Pat Eatock truly deserved the title “elder”. An elder passes on the lessons of the past to the next generation. This was her biggest activist contribution in the last years of her life.
So I'll call her Auntie Pat in this tribute out of respect, though in life she spurned any title, even the title “grandma” her family says. She was “Pat” to everyone, that was her egalitarian spirit and she addressed young and old as equals.
Auntie Pat helped educate new generations of activists in the struggle for Aboriginal rights and also in the rich interaction between between Aboriginal freedom fighters and the left in this country, an interaction in which the Eatock family, including Auntie Pat, have played an historic role that spans generations.
Lucy Eatock (1874-1950), Auntie Pat's grandmother, and her sons were communist activists who were targeted by the police.
Auntie Pat too was not only a fighter for Aboriginal rights but also a staunch feminist and a socialist. Her comrades in the Socialist Alliance will remember her with fondness and respect.
Auntie Pat was also “Comrade Pat” to us, so that makes her Comrade Auntie Pat — for she was an elder to her comrades as well.
The tenacity and bravery with which Comrade Auntie Pat has taken, time and time again, to the front lines of political struggles is memorable. Those historic images of her triumphantly holding aloft the first Aboriginal Tent Embassy sign amid the rampaging coppers in Canberra in 1972 should remain etched in our minds.
But so too the images of Auntie Pat, in her red motorised wheelchair, joining a sit-down outside a coalmine just south of Sydney in 2009, with Aboriginal flag flying at the earliest protests against the racist Northern Territory intervention and amidst the those who joined the Occupy Movement when it swept through Sydney.
Auntie Pat will also be remembered for standing up to the right-wing newspaper Herald Sun columnist Andrew Bolt's racist vilification of fair-skinned Aborigines. The victory in Eatock v Bolt has really stuck in the craw of the right-wing establishment as we all saw last year with Liberal Attorney General George “right-to-bigotry” Brandis' failed attempt to weaken the Racial Discrimination Act.
So Auntie Pat was a teacher who led from the front.
Most people don't know Auntie Pat was also a powerful, if yet-unpublished poet. I realised this one day when we were chatting to her in her little flat in Glebe about her life. She shuffled through her stuff and pulled out some loose pages of poems and recollections she had written.

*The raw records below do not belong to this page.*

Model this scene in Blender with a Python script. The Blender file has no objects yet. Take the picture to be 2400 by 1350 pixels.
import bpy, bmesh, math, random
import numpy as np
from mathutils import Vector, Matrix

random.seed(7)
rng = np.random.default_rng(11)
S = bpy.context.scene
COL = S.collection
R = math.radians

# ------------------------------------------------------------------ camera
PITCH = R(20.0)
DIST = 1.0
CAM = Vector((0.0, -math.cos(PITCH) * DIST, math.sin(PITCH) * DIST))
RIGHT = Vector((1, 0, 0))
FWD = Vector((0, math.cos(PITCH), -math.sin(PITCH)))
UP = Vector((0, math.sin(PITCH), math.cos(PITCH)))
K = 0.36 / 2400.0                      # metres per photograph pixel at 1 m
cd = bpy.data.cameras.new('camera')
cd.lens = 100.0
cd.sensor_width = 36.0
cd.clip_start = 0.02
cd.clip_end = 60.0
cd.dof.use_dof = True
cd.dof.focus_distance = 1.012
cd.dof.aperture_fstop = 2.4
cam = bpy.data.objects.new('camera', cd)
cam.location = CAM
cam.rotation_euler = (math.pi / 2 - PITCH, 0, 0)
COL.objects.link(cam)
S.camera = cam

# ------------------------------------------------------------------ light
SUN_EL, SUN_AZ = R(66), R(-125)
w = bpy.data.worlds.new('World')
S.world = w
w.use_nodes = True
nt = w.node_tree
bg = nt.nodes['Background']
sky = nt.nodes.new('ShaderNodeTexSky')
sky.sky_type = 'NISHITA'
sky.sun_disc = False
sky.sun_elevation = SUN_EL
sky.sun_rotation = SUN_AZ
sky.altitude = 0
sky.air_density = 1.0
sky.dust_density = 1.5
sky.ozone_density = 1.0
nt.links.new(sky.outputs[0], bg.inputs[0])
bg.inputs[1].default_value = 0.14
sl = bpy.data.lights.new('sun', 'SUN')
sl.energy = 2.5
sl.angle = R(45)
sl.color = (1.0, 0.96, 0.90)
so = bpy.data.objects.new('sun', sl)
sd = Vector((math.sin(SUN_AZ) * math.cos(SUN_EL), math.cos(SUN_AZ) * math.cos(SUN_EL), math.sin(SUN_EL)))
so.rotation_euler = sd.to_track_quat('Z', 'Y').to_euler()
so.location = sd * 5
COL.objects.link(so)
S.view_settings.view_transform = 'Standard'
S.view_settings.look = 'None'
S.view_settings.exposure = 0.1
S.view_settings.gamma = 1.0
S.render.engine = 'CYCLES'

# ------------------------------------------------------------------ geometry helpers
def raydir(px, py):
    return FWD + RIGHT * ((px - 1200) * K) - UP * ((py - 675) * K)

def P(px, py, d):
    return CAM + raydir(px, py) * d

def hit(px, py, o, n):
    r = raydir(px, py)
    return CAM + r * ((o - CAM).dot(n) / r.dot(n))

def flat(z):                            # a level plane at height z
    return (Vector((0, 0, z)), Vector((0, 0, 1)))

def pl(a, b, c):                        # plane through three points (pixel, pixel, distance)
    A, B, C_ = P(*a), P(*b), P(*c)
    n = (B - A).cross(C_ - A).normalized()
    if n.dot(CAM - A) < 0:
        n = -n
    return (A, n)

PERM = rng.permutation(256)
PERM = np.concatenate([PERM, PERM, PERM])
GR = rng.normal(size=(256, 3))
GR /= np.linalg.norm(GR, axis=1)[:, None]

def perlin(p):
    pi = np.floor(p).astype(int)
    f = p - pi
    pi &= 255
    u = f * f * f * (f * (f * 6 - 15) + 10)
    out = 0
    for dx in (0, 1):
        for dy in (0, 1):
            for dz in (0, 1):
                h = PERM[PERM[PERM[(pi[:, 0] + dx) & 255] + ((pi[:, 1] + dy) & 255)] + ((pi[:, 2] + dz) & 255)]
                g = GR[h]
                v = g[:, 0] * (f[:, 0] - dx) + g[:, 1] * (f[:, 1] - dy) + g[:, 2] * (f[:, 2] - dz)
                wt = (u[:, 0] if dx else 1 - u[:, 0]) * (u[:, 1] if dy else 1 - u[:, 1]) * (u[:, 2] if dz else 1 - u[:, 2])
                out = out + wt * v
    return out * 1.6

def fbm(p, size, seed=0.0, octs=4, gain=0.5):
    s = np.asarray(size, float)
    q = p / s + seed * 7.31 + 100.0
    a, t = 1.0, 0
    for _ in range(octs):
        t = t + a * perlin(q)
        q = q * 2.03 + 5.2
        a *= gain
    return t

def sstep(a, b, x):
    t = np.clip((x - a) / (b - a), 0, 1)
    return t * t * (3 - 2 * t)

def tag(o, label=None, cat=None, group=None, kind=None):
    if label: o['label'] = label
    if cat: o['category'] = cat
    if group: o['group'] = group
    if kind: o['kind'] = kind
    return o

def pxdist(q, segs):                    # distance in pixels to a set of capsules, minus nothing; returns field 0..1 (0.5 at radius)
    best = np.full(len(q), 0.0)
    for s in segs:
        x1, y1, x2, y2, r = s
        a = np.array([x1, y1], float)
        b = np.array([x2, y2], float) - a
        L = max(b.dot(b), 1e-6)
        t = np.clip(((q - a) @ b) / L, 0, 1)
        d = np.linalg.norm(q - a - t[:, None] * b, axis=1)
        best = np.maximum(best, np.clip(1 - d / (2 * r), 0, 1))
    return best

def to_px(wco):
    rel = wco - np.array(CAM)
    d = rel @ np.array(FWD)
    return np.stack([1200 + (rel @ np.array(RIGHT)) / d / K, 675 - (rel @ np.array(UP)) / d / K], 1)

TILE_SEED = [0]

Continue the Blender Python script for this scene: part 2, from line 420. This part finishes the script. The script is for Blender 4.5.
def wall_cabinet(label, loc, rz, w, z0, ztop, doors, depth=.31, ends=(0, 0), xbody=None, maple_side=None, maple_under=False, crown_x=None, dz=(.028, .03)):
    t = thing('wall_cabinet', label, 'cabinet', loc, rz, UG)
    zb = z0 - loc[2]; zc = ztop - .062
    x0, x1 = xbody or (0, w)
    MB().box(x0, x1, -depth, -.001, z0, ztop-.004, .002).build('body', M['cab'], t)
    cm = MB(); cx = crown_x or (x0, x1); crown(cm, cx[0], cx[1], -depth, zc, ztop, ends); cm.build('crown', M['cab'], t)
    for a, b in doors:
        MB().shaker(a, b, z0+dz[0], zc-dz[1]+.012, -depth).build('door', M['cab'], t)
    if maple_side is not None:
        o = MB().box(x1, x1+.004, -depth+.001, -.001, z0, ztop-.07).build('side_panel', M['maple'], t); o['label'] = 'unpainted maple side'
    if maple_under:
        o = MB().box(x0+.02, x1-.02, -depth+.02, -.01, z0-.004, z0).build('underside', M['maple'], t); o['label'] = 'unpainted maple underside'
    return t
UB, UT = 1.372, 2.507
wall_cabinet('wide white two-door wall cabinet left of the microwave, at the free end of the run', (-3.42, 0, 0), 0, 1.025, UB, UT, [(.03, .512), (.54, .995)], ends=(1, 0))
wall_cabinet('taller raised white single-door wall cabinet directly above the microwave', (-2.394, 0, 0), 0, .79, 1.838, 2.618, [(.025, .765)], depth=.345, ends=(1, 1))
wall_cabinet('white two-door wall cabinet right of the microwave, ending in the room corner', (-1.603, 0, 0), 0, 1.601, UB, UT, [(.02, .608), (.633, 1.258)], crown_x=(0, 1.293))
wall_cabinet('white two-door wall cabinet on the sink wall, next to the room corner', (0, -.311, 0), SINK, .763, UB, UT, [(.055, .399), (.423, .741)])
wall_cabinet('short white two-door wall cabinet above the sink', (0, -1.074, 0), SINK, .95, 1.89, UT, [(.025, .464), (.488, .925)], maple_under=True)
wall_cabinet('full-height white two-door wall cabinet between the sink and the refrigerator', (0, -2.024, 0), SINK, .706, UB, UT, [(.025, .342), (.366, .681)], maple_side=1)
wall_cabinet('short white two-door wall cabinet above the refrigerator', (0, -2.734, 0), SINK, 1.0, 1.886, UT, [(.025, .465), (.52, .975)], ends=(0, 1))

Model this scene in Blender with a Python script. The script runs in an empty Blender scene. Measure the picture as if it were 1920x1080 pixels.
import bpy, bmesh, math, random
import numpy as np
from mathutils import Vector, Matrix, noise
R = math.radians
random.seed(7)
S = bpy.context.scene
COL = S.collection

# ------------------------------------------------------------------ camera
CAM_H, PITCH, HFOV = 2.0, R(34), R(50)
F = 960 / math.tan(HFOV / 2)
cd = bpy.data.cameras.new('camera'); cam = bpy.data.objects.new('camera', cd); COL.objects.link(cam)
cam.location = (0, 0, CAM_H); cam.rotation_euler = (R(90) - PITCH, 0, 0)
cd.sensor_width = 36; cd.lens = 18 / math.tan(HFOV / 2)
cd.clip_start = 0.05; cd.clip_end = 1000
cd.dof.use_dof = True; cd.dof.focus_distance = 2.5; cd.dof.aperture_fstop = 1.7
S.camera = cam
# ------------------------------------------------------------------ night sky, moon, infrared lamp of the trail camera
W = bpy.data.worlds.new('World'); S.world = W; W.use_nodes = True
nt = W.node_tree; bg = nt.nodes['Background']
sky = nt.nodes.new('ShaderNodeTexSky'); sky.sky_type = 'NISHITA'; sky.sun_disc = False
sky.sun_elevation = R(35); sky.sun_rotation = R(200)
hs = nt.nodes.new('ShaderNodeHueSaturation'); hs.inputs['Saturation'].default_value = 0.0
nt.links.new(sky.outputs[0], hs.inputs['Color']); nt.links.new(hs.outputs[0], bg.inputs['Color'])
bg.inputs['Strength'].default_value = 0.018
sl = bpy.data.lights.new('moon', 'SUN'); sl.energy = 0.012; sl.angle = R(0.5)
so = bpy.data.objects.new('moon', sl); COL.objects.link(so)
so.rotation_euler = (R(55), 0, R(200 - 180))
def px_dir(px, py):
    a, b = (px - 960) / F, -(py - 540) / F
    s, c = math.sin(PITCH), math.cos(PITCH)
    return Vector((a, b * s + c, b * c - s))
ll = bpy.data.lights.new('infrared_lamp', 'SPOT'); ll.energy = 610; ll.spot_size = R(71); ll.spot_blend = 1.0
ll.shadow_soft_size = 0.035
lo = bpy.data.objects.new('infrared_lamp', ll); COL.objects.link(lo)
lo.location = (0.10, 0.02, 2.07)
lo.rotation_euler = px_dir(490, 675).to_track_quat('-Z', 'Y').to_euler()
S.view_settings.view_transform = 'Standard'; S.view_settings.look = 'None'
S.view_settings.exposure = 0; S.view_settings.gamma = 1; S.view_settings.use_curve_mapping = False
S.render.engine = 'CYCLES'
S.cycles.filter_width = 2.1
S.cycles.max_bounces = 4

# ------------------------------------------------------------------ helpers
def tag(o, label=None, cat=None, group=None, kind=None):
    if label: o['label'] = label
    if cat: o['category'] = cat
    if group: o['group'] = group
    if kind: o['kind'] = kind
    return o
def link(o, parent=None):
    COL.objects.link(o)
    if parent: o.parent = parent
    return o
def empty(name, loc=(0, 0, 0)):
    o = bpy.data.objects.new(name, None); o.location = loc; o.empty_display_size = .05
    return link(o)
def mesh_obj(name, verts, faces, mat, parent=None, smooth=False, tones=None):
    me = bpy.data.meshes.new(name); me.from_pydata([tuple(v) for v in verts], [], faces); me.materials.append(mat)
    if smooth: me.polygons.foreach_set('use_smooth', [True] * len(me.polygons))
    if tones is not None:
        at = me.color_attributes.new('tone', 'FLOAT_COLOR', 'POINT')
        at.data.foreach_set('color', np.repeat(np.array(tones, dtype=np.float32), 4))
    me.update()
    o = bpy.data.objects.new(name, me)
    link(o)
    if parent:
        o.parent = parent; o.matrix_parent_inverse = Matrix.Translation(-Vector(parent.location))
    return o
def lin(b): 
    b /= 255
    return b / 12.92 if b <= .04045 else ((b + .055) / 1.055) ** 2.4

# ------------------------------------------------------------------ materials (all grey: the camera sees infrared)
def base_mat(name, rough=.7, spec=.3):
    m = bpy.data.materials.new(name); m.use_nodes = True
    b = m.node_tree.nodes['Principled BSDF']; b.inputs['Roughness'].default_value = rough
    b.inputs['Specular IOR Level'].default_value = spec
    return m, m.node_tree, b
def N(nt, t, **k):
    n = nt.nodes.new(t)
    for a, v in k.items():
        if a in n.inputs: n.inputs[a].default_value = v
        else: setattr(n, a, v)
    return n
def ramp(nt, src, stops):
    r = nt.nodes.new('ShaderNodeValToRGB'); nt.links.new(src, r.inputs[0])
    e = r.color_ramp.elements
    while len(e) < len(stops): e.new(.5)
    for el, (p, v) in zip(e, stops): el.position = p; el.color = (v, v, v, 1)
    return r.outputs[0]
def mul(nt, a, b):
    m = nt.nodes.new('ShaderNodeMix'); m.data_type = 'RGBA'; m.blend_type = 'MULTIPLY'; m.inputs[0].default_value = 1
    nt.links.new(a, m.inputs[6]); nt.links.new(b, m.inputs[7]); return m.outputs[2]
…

Among these were a number of very strong poems she wrote in the midst of great sadness at different stages of her life, including after the untimely passing in 2010 of her son, Greg, at the age of 51. Greg Eatock was also an Aboriginal activist who left his mark in the movement.
Auntie Pat's poems were searing with raw emotion and brutal honesty. I remember feeling like I had been hit by a thunderbolt and made me understand something special about Auntie Pat. She was a person of strong opinions but she was also deeply self-critical.
One of her friends from the early days of the women's liberation movement in Canberra, said at Auntie Pat's memorial service that Pat was so self critical that almost all her writings remained in draft, forever open to being improved on.
Auntie Pat and her fellow activists and comrades agreed on many things but not everything. Political activists never do and nor should they. Discussion and debate can help us find the best ways forward.
But some lefties have a tendency to lose all sense of perspective when having differences among themselves and the even more unfortunate tendency to take their bat and ball and stomp off.
But not Comrade Auntie Pat. She was dogged in debate but she also listened, and, as her ruthlessly honest unpublished poetry will prove, she had the capacity to be brutally self-critical and honest. More of us should be like her in that regard.
Farewell Comrade Auntie Pat. You made a difference and you will not be forgotten.